A: Yes, there's one where they do jury duty and they're just the worst jurors ever. We bring Stewart [their young hanger-on] back as a middle-aged guy, too, because he's a kidney donor to Beavis. It's maybe one of my favorite Beavis and Butt-Heads I've ever done.
Q: Does their relentless cynicism ever become wearying, after all these years?
A: Part of it is, they're clearly two worthless guys just dumping all over other people's accomplishments, and they've got nothing going for themselves at all. But there's something funny about them putting themselves above all this. Sometimes I'm totally agreeing with what they have to say, and then, sometimes, the joke is taking it to a place that I completely disagree.
Q: Do you have to find their voices again, or do they reside in you permanently?
A: It took a little while. Doing Beavis, it's not good for my voice. I probably have polyps or something from that. He screams a lot — it's just: [growling Beavis "ehhhhh" noise]. I go through a lot of cough drops and tea with honey in it.
Q: Beavis and Butt-Head now riff on TikTok videos and other social-media commentary that feel like descendants from the original show. Did you invent the reaction video?
A: Well, your words, not mine. To be fair, "Mystery Science Theater 3000 came before Beavis and Butt-Head. Julie Brown also had a show on MTV [Just Say Julie] where she'd play a video and put a lawn chair down and sit in the background, talking over it. That did have something to do with sparking the idea for me. They wanted Beavis and Butt-Head to be VJs, and I thought them talking to a camera didn't make sense, but what if they're just watching it and talking to each other? That turned out to work really well.
Q: Now that the show is on a streaming platform, did you ever consider using more explicit language or content?
A: We talked about it at the beginning. For one thing, it doesn't seem like them anymore; it seems less innocent. But also, there's something about them saying stupid things like "butt wagon". They're just really dumb and remind me of junior high. It's not like everybody's going, "Oh, I can hardly wait for Beavis and Butt-Head to say [expletive]."
There was a focus group they did in the '90s. The moderator goes, "What would you like to see on Beavis and Butt-Head?" This one guy is just angry, he's like, "I'd like to see them get on the first plane to Mexico, go to a strip joint, get drunk — you know, something creative." And I'm standing there thinking there's nothing funny about any of that, actually. Sometimes what people think they want is probably not what they want.
Q: We're nearly 30 years removed from a controversy where Beavis and Butt-Head was blamed in the death of a young child who died in a fire, and some content was removed from the show as a result. How does that all feel to you now?

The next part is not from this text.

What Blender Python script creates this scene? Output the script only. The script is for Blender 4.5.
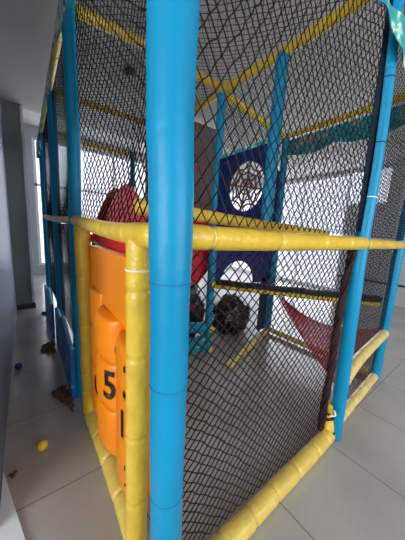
import bpy, math, random
from mathutils import Vector, Matrix, noise
R = random.Random(7)
S = bpy.context.scene
for o in list(bpy.data.objects): bpy.data.objects.remove(o)

# ------------------------------------------------------------ camera
cam = bpy.data.objects.new('camera', bpy.data.cameras.new('camera'))
S.collection.objects.link(cam); S.camera = cam
cam.data.sensor_fit = 'HORIZONTAL'; cam.data.sensor_width = 36.0
cam.data.lens = 234.0/405.0*36.0
cam.data.clip_start = 0.01; cam.data.clip_end = 100
FW = Vector((0.59684, 0.78631, -0.15971)); RT = Vector((0.80044, -0.59725, 0.05081)); UP = Vector((0.05544, 0.15816, 0.98586))
CAM = Vector((-0.2866, -0.5469, 1.35))
m = Matrix((RT, UP, -FW)).transposed().to_4x4(); m.translation = CAM
cam.matrix_world = m

# ------------------------------------------------------------ world + daylight through the windows, with an added left fill
W = bpy.data.worlds.new('overcast'); S.world = W; W.use_nodes = True
W.node_tree.nodes['Background'].inputs[0].default_value = (0.90, 0.90, 1.0, 1)
W.node_tree.nodes['Background'].inputs[1].default_value = 1.1
def area(name, loc, target, sx, sy, power, col=(1,1,1)):
    l = bpy.data.lights.new(name, 'AREA'); l.shape = 'RECTANGLE'; l.size = sx; l.size_y = sy
    l.energy = power; l.color = col
    o = bpy.data.objects.new(name, l); S.collection.objects.link(o)
    o.location = loc; d = Vector(target)-Vector(loc)
    o.rotation_euler = d.to_track_quat('-Z', 'Y').to_euler()
    return o
area('daylight_right', (6.5, 2.6, 1.6), (0, 2.6, 1.2), 4.4, 2.8, 115, (0.95,0.97,1))
area('daylight_back', (2.6, 7.5, 1.8), (2.6, 0, 1.2), 5.5, 3.0, 105, (0.95,0.97,1))
area('daylight_front', (1.6, -3.9, 1.6), (1.0, 0, 1.2), 4.0, 2.6, 112, (1.0,0.97,0.92))
area('left_fill', (-4.4, -1.5, 1.65), (0, .2, 1.0), 3.4, 2.1, 160, (1.0,0.97,0.92))  # added fill light from out of view, brightens the frame's left face
S.view_settings.view_transform = 'Standard'; S.view_settings.look = 'None'
S.view_settings.gamma = 1; S.view_settings.use_curve_mapping = False
S.view_settings.exposure = 0.62

# ------------------------------------------------------------ materials
def lin(c): return tuple(((x/255/12.92) if x/255 <= .04045 else ((x/255+.055)/1.055)**2.4) for x in c)
def mat(name, rgb, rough=.5, spec=.5, var=.0, nscale=8, bump=0, bscale=60, coat=0, rgb2=None, alpha=None, aniso=None):
    M = bpy.data.materials.new(name); M.use_nodes = True
    nt = M.node_tree; b = nt.nodes['Principled BSDF']
    c = lin(rgb); b.inputs['Base Color'].default_value = (*c, 1)
    b.inputs['Roughness'].default_value = rough
    b.inputs['Specular IOR Level'].default_value = spec
    b.inputs['Coat Weight'].default_value = coat; b.inputs['Coat Roughness'].default_value = .15
    tc = nt.nodes.new('ShaderNodeTexCoord')
    if var or rgb2:
        n = nt.nodes.new('ShaderNodeTexNoise'); n.inputs['Scale'].default_value = nscale; n.inputs['Detail'].default_value = 5
        r = nt.nodes.new('ShaderNodeValToRGB'); r.color_ramp.elements[0].position = .35; r.color_ramp.elements[1].position = .65
        c2 = lin(rgb2) if rgb2 else tuple(x*(1-var) for x in c)
        r.color_ramp.elements[0].color = (*c2, 1); r.color_ramp.elements[1].color = (*c, 1)
        nt.links.new(tc.outputs['Object'], n.inputs['Vector']); nt.links.new(n.outputs['Fac'], r.inputs['Fac'])
        nt.links.new(r.outputs['Color'], b.inputs['Base Color'])
    if bump:
        n2 = nt.nodes.new('ShaderNodeTexNoise'); n2.inputs['Scale'].default_value = bscale; n2.inputs['Detail'].default_value = 3
        bp = nt.nodes.new('ShaderNodeBump'); bp.inputs['Strength'].default_value = bump; bp.inputs['Distance'].default_value = .01
        nt.links.new(tc.outputs['Object'], n2.inputs['Vector']); nt.links.new(n2.outputs['Fac'], bp.inputs['Height'])
        nt.links.new(bp.outputs['Normal'], b.inputs['Normal'])
    if alpha is not None: b.inputs['Alpha'].default_value = alpha
    return M
BLUE = mat('blue_vinyl', (0,140,186), .38, .3, .12, 3, .25, 18)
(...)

A: It seems more ridiculous now, and when I'll tell people of it, they've kind of forgotten and I'll say, "No, this was like a big deal." A small group of people were very angry, but it was pretty crazy. Beavis and Butt-Head had landed right at a period when there wasn't a lot going on in the world, and things were pretty good, and then suddenly, everything just turned — the problem is violence and television. Now, there's so much worse if you're going to really nitpick. That conversation seems to be a thing of the past.

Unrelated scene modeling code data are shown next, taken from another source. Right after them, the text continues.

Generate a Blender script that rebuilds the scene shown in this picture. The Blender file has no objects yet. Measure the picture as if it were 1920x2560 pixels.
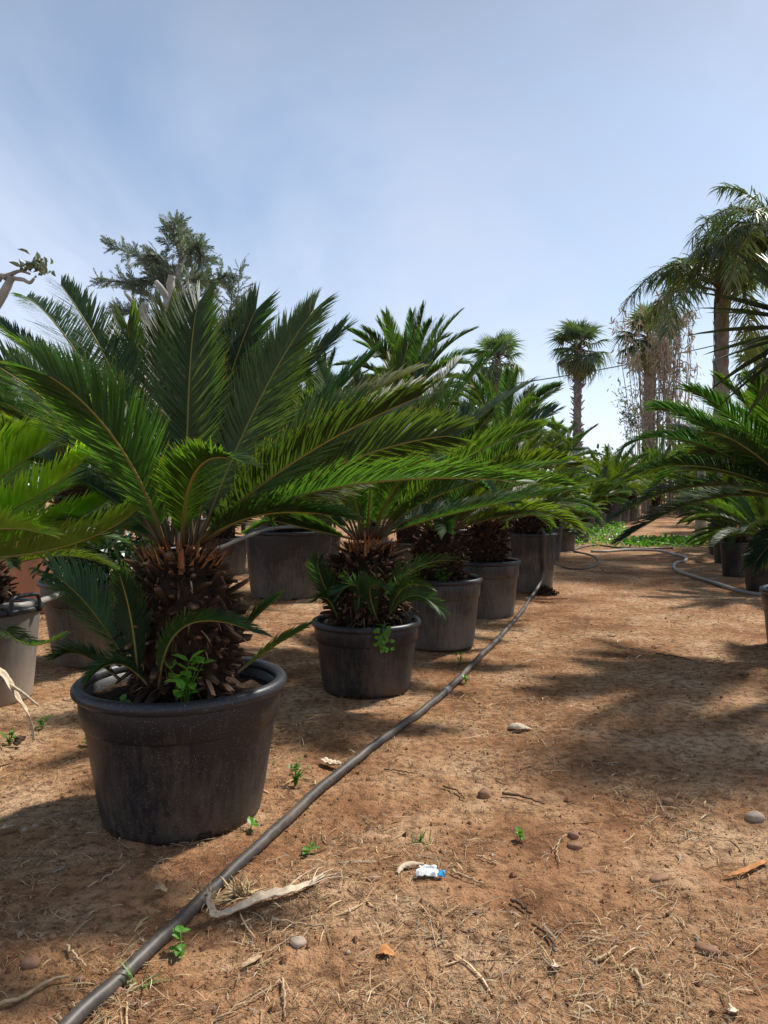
import bpy, math, random
import numpy as np
from mathutils import Vector, Matrix, Euler

# ------------------------------------------------------------------ camera, world, sun, exposure
SC = bpy.context.scene
COL = SC.collection
HC, FPX, PITCH = 1.15, 1849.0, math.atan(55/1849.0)
cam_d = bpy.data.cameras.new('camera'); cam = bpy.data.objects.new('camera', cam_d); COL.objects.link(cam)
cam.location = (0, 0, HC); cam.rotation_euler = (math.pi/2-PITCH, 0, 0)
cam_d.sensor_fit = 'VERTICAL'; cam_d.sensor_height = 36; cam_d.lens = FPX/2560*36
cam_d.clip_start = 0.05; cam_d.clip_end = 3000
SC.camera = cam

SUN_AZ, SUN_EL = math.atan2(0.75, 0.62), math.radians(52)      # azimuth measured from +Y towards +X
world = bpy.data.worlds.new('World'); SC.world = world; world.use_nodes = True
wn, wl = world.node_tree.nodes, world.node_tree.links
wn.clear()
w_out = wn.new('ShaderNodeOutputWorld'); w_bg = wn.new('ShaderNodeBackground')
sky = wn.new('ShaderNodeTexSky'); sky.sky_type = 'NISHITA'; sky.sun_disc = False
sky.sun_elevation = SUN_EL; sky.sun_rotation = SUN_AZ
sky.air_density = 1.0; sky.dust_density = 1.5; sky.ozone_density = 1.6
w_bg.inputs['Strength'].default_value = 0.13
tc = wn.new('ShaderNodeTexCoord'); sp = wn.new('ShaderNodeSeparateXYZ')
wl.new(tc.outputs['Generated'], sp.inputs[0])
def wmath(op, a, b=None):
    n = wn.new('ShaderNodeMath'); n.operation = op
    for i, v in enumerate((a, b)):
        if v is None: continue
        if isinstance(v, (int, float)): n.inputs[i].default_value = v
        else: wl.new(v, n.inputs[i])
    return n.outputs[0]
zz = wmath('ADD', wmath('ABSOLUTE', sp.outputs['Z']), 0.22)
cx = wmath('DIVIDE', sp.outputs['X'], zz); cy = wmath('DIVIDE', sp.outputs['Y'], zz)
cb = wn.new('ShaderNodeCombineXYZ'); wl.new(cx, cb.inputs[0]); wl.new(cy, cb.inputs[1])
wmap = wn.new('ShaderNodeMapping'); wmap.inputs['Rotation'].default_value = (0, 0, math.radians(35))
wmap.inputs['Scale'].default_value = (1.0, 0.62, 1); wmap.inputs['Location'].default_value = (0.5, 0.15, 0)
wl.new(cb.outputs[0], wmap.inputs[0])
nz = wn.new('ShaderNodeTexNoise'); nz.inputs['Scale'].default_value = 1.25; nz.inputs['Detail'].default_value = 6
nz.inputs['Roughness'].default_value = 0.54; nz.inputs['Distortion'].default_value = 0.5
wl.new(wmap.outputs[0], nz.inputs['Vector'])
rp = wn.new('ShaderNodeValToRGB'); rp.color_ramp.elements[0].position = 0.33; rp.color_ramp.elements[1].position = 0.60
rp.color_ramp.elements[0].color = (0.10, 0.10, 0.10, 1); rp.color_ramp.elements[1].color = (0.95, 0.95, 0.95, 1)
wl.new(nz.outputs['Fac'], rp.inputs[0])
# veil of thin high cloud: paler towards the horizon, greyer overhead
vz = wn.new('ShaderNodeValToRGB'); wl.new(sp.outputs['Z'], vz.inputs[0])
vz.color_ramp.elements[0].position = 0.0; vz.color_ramp.elements[0].color = (6.1, 6.9, 8.0, 1)
vz.color_ramp.elements[1].position = 0.60; vz.color_ramp.elements[1].color = (1.9, 2.3, 2.95, 1)
e = vz.color_ramp.elements.new(0.22); e.color = (4.2, 4.8, 6.0, 1)
e = vz.color_ramp.elements.new(0.42); e.color = (3.1, 3.7, 4.9, 1)
skym = wn.new('ShaderNodeMixRGB'); skym.blend_type = 'MULTIPLY'; skym.inputs[0].default_value = 1
skym.inputs[2].default_value = (0.80, 0.84, 0.84, 1); wl.new(sky.outputs[0], skym.inputs[1])
mix = wn.new('ShaderNodeMixRGB'); wl.new(rp.outputs[0], mix.inputs[0])
wl.new(skym.outputs[0], mix.inputs[1]); wl.new(vz.outputs[0], mix.inputs[2])
wl.new(mix.outputs[0], w_bg.inputs['Color']); wl.new(w_bg.outputs[0], w_out.inputs[0])

sun_d = bpy.data.lights.new('sun', 'SUN'); sun = bpy.data.objects.new('sun', sun_d); COL.objects.link(sun)
sun_d.energy = 4.3; sun_d.angle = math.radians(4.0); sun_d.color = (1.0, 0.95, 0.87)
sdir = Vector((math.sin(SUN_AZ)*math.cos(SUN_EL), math.cos(SUN_AZ)*math.cos(SUN_EL), math.sin(SUN_EL)))
sun.rotation_euler = sdir.to_track_quat('Z', 'Y').to_euler(); sun.location = sdir*30
SC.view_settings.view_transform = 'Standard'; SC.view_settings.look = 'None'
SC.view_settings.exposure = 0.42; SC.view_settings.gamma = 1.0

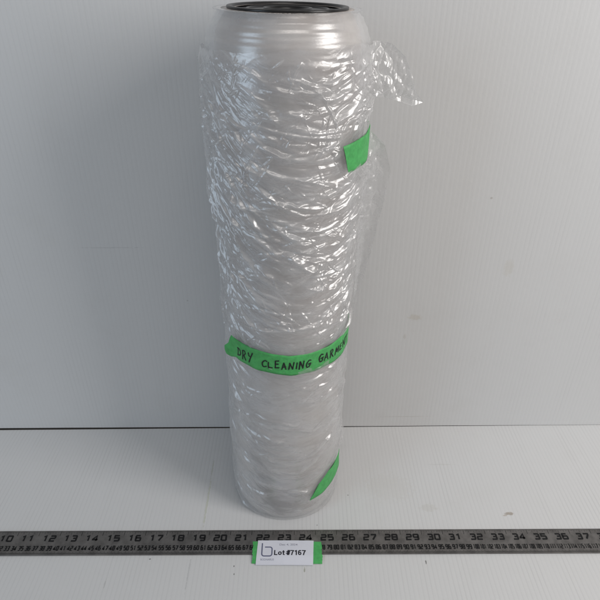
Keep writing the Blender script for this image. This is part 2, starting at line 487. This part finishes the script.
Rw = np.where(Rw < floor_r + .03, floor_r + .03 * np.exp((Rw - floor_r - .03) / .03), Rw)
zz = z.copy()
top_edge = 20.84 + .22 * np.sin(th * 1.3 + .6) * np.cos(th * .5) + .09 * (fbm(arc * 1.4 + 3, arc * 0 + 2, 101) - .5) * 4
top_edge = np.minimum(top_edge, 21.05); top_edge[:, -1] = top_edge[:, 0]
zz = np.where(z > 18.5, 18.5 + (z - 18.5) * (top_edge - 18.5) / (ZT - 18.5), z)
Rw = np.where(zz < .25, Rw + .05 * (1 - zz / .25) * fbm(arc * 2, z * 0, 103) * 1.0, Rw)
P = np.stack([Rw * np.sin(th), -Rw * np.cos(th), np.maximum(zz, .004)], -1)
wrap = grid_obj('plastic_wrapper', P, m_film, roll)
at = wrap.data.attributes.new('fold', 'FLOAT', 'POINT')
at.data.foreach_set('value', (Fd * np.clip(amp, 0, 1)).astype(np.float32).reshape(-1))
tag(wrap, 'crinkled clear wrapper with glossy creases')

# loose film standing away at the right
def flap(name, z0, z1, reach, droop, th0, sheet_seed, nu=170, nv=260, back=.35, crk=.05):
    v = np.linspace(0, 1, nv)[:, None]; u = np.linspace(0, 1, nu)[None]
    zc = z0 + (z1 - z0) * v
    R0 = 2.78
    e = reach(v)                                     # how far the free edge stands off, inches
    t0 = th0
    x0 = R0 * math.sin(t0); y0 = -R0 * math.cos(t0)
    dirx, diry = math.cos(t0) * .0 + .96, .28
    x = x0 + dirx * e * u; y = y0 + diry * e * u + back * np.sin(PI * u) * .5
    zz = zc + droop(v) * u ** 1.3
    a = u * np.maximum(e, .05) * np.ones_like(v); b = zc * np.ones_like(u)
    f1, f2 = worley(a * 2.2 + 10 + .6 * b, b * 1.6 + 10, sheet_seed)
    g1, g2 = worley(a * 4.5 + 30, b * 3.1 + 20 - a * 2, sheet_seed + 1)
    d = crk * ((f2 - f1) * 1.6 + .6 * (g2 - g1)) * (1 - .75 * u ** 3) + .12 * (fbm(a * 1.1 + 4, b * .9 + 4, sheet_seed + 2) - .5)
    x = x + d * .45 * np.clip(u * 3, 0, 1); y = y - d * 1.3
    P = np.stack([x * np.ones_like(v), y * np.ones_like(v), zz * np.ones_like(u)], -1)
    o = grid_obj(name, P, m_flap, wrap)
    fo = np.clip((u - .965) / .03, 0, 1) * .8 + np.clip((np.abs(v - .5) - .49) / .008, 0, 1) * .6
    fo = fo + .55 * np.clip(.06 - np.abs((g2 - g1) - .10), 0, 1) / .06 * (fbm(a * 2 + 9, b * 2, 17) > .52)
    at_ = o.data.attributes.new('fold', 'FLOAT', 'POINT')
    at_.data.foreach_set('value', np.clip(fo, 0, 1).astype(np.float32).reshape(-1))
    return o
fa = flap('film_flap', 19.35, 21.0, lambda v: np.interp(v, [0, .05, .2, .5, .8, 1], [1.6, 2.05, 1.75, 1.5, 1.2, .7]), lambda v: -.30 * (1 - v) - .1, math.radians(76), 201, crk=.06)
tag(fa, 'short gathered flap of loose film sticking out at the upper right')
fb = flap('film_flap', 10.7, 18.3, lambda v: .95 * np.clip(np.interp(v, [0, .2, .45, .68, .80, .93, 1], [.05, .35, .70, 1.0, 1.15, .8, .15]), 0, 2), lambda v: -.15 + 0 * v, math.radians(80), 211, crk=.03)
tag(fb, 'long faint fold of loose film down the right side')

# ---- tape: conforms to the wrapper's smoothed surface
def tape_r(a, zz, extra=0):
    t = a / 2.75
    b = wrap_base(np.array(t), np.array(zz))
    return float(b) + .024 + extra + .008 * math.sin(a * 3.1 + zz * 2) + .008 * math.sin(a * 7.3 - zz * 5)
def on_roll(a, zz, h):
    r = tape_r(a, zz, h); t = a / 2.75
    return (r * math.sin(t), -r * math.cos(t), zz)
def tape_strip(low, high, n=160, m=10, fm=on_roll, name='tape_strip', thick=.006):
    """low/high: functions a(u), z(u) of the two long edges"""
    P = np.zeros((m + 3, n + 1, 3))
    for j in range(n + 1):
        u = j / n
        (a0, z0), (a1, z1) = low(u), high(u)
        for i in range(m + 1):
            s = i / m
            P[i + 1, j] = fm(a0 + (a1 - a0) * s, z0 + (z1 - z0) * s, thick)
        P[0, j] = fm(a0, z0, -.02); P[m + 2, j] = fm(a1, z1, -.02)
    return grid_obj(name, P, m_tape, roll)
def pl(pts):
    xs_ = [p[0] for p in pts]
    L = np.concatenate([[0], np.cumsum([math.hypot(pts[i + 1][0] - pts[i][0], pts[i + 1][1] - pts[i][1]) for i in range(len(pts) - 1)])])
    L /= L[-1]
    return lambda u: (float(np.interp(u, L, [p[0] for p in pts])), float(np.interp(u, L, [p[1] for p in pts])))
K = 2.75 / 2.72
# the lettered band, its left end crumpled and lifting off
lo = pl([(-2.98, 9.07), (-2.75, 9.05), (-2.4, 9.21), (-1.6, 9.17), (-.8, 9.13), (.2, 9.05), (1.3, 9.09), (2.8, 9.13), (4.8, 9.17)])
hi = pl([(-3.08, 9.47), (-2.85, 9.73), (-2.68, 10.17), (-1.95, 10.15), (-1.0, 10.11), (.2, 10.02), (1.3, 10.05), (2.6, 10.12), (4.8, 10.17)])
def on_roll_loose(a, zz, h):
    lift = .32 * max(0, (-2.55 - a) / .8) ** 1.3 + .03 * math.sin(zz * 9) * max(0, -2.3 - a)
    r = tape_r(a, zz, h) + lift + .012 * math.sin(a * 5.1 + 1) * max(0, math.sin(zz * 3.0)); t = a / 2.75
    return (r * math.sin(t), -r * math.cos(t), zz)
band = tape_strip(lo, hi, fm=on_roll_loose, n=260)
tag(band, 'green tape band hand lettered in black marker')
t2 = tape_strip(pl([(2.28, 17.11), (3.1, 17.17), (4.2, 17.27), (4.7, 17.31)]), pl([(1.95, 18.06), (3.0, 18.18), (4.2, 18.27), (4.75, 18.31)]), n=100)
tag(t2, 'blank green tape piece at the upper right of the roll')
t3 = tape_strip(pl([(1.24, 1.20), (1.72, 1.27), (2.2, 1.33), (2.6, 1.40), (2.98, 1.55), (3.9, 1.60)]), pl([(1.26, 1.22), (1.73, 2.02), (2.0, 2.20), (2.42, 2.46), (3.0, 2.56), (3.9, 2.60)]), n=100)
tag(t3, 'pointed green tape piece low on the right of the roll')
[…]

Q: In the same way that you get asked all the time about bringing back Beavis and Butt-Head, I presume there are similar conversations about King of the Hill?

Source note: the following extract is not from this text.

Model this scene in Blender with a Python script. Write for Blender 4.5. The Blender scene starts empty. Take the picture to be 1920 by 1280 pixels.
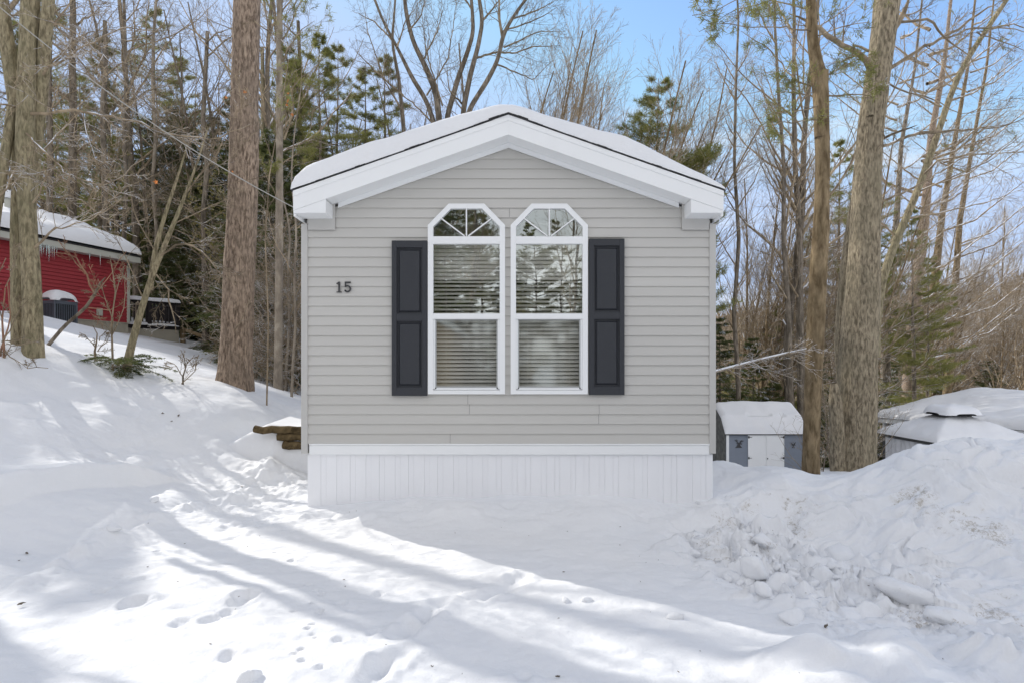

A: We're in the middle of exploring that possibility, too. I think we have an idea of how that could go. I get a lot of people saying they watch it before they go to bed. Maybe it puts people to sleep, but that doesn't mean that it's boring.
My younger daughter, about 10 years ago, would watch Gilmore Girls, and then I started watching it, and I'd go, oh, I like this — this has a similar zen quality to it. Nothing too horrible happens. Fox, at the time, was pressuring us, like: "We want life-changing events. You won't believe what happens on King of the Hill!" That's not for every show, you know. I don't think everyone comes home and goes, "OK, I want to be shocked tonight." Sometimes, you just want comfort TV.